Perché gli inquirenti affermano che il GPS installato dalla compagnia di assicurazione nell’auto della Panarello, pur essendo funzionante, non ha rilevato alcun tracciato?  Perché sostengono che la madre non è visibile dalle telecamere della scuola quando sanno benissimo che non erano in funzione?  Perché non sono state prese in considerazione le testimonianze della vigilessa che afferma di aver visto l’auto della Panarello vicino alla scuola di Loris e della donna che ha visto alle 8.40 un bambino molto simile al piccolo Loris vagare solo per strada? Perché non sono stati acquisiti i video delle telecamere lungo il percorso indicato dalla Panarello, che quindi avvallerebbero la sua dichiarazione, ma si preferisce fare affidamento su quelle che non la riprendono deducendone che “non essendo lì era altrove”? 

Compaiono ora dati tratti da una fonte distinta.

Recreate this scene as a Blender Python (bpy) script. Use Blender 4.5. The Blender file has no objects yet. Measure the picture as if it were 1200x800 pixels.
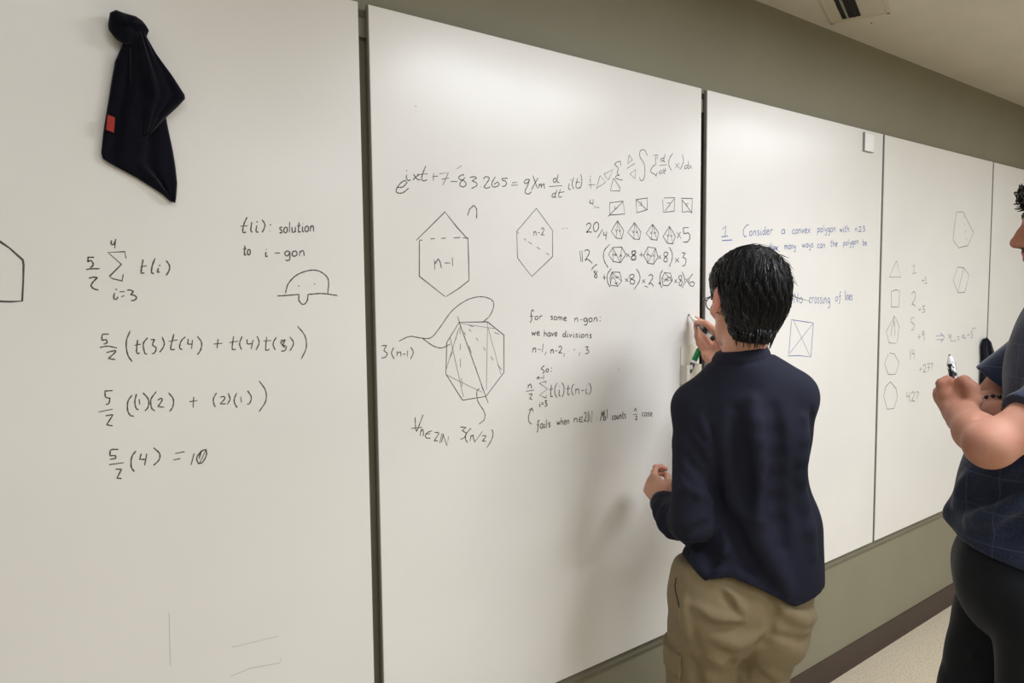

Tutte domande che si sono poste persone semplicemente dotate di un minimo di buon senso, numerosi dubbi ai quali gli inquirenti non solo non hanno saputo dare una risposta ma che non sembrano nemmeno averli sfiorati. 

Con buona pace dei cittadini che comprendono che qui non si parla più solo dei diritti di Veronica Panarello ma del pericolo di legittimare un sistema che potrebbe colpire indistintamente chiunque di noi.